Council did follow up on a recommendation to update the county’s Minority- and Women-owned business regulations, which was already in the works before the report was released.  The county's system of certifying Minority, Women and Disadvantaged Enterprises is now held up as a model across the state. The code calls for 13 percent of the county's contracts to go to minority-owned business and an additional 2 percent to go to "Women/Socially and Economic Disadvantaged Business Enterprises."

Council also took action on recommendations to increase pay for some elected officials.

The county executive will get a 44 percent pay increase and county council members will get a bump in annual stipends, though, according to state law, pay raises won’t go into effect until 2020 when all the members of council and the county executive have had to stand for reelection.

Under the legislation approved in November, pay for the County Executive is set at 68 percent of the Pennsylvania governor’s salary. That would mean at least a 44 percent increase for the executive from the current $90,000 to $129,760.

Council members do not get a salary because they are part-time lawmakers but do receive stipends. The maximum stipend jumps more than 20 percent from $3,000 a year to $3,646. That amount will increase 5 percent every five years.

Nowalk said the increases were due and “a matter of good government.”

“There’s been no salary increase in 15 years,” Nowalk said.

Other issues, such as the suggestion that all county revenues and spending move through the county treasurer’s office could be done administratively by the county executive.

Allegheny County Manager William McKain said that suggestion was considered, but won’t be implemented.

“The controls for the county I think are very solid,” he said.

McKain said the county is audited internally, externally and by the state and federal governments.

“At this point, I think that the collection of monies and the safeguarding of those assets is adequate at this time,” he said.

McKain noted the administration has followed the suggestion of the commission to stagger internal reviews of county departments so they don’t all take place at the same time. Since the inception of the Home Rule Charter, all of the reviews were done at the same time, causing an administrative bottleneck.

Mark Foerster, chair of the Government Review Commission, said he is pleased with the actions that have been taken. Though he said he is getting a bit anxious to see a more bills introduced and passed, he knows it cannot all be done in one year.

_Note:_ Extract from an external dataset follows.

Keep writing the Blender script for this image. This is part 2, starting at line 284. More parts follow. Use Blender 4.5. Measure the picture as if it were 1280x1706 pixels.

“(Councilmembers) have full agendas and these recommendations require time to analyze and make sure that there is nothing from their perspective that is unintended consequences,” Foerster said. “I’m sure they will be addressing them in 2017.”

One item that’s been nearly ignored by both the council and the administration is a recommendation that a task force explore the idea of a merger of the county police and the county sheriff’s office.

“There’s no specific formal review,” McKain said. “There’s a lot of conversation, a lot of meetings, almost daily or weekly, between the Allegheny County Sheriff Mullen and the superintendent of county police, but it’s under the current structure as it is today.”

Nowalk said he was not satisfied with that answer.

“It deserves to be examined,” he said. “And that’s what we were recommending. Not a particular outcome. The conversation needs to be started again and some recommendation needs to be made and explain to the public why they are not being combined or why they should be.”

Though county officials decided against forming a task force, Jennifer Liptak, chief of staff to Allegheny County Executive Rich Fitzgerald, said review is always welcome.

“Our forefathers and mothers designed a process, which I thought was really reflective of the needs of the community,” Liptak said. “I think it’s one of the most, best open government additions that they did to the Home Rule.”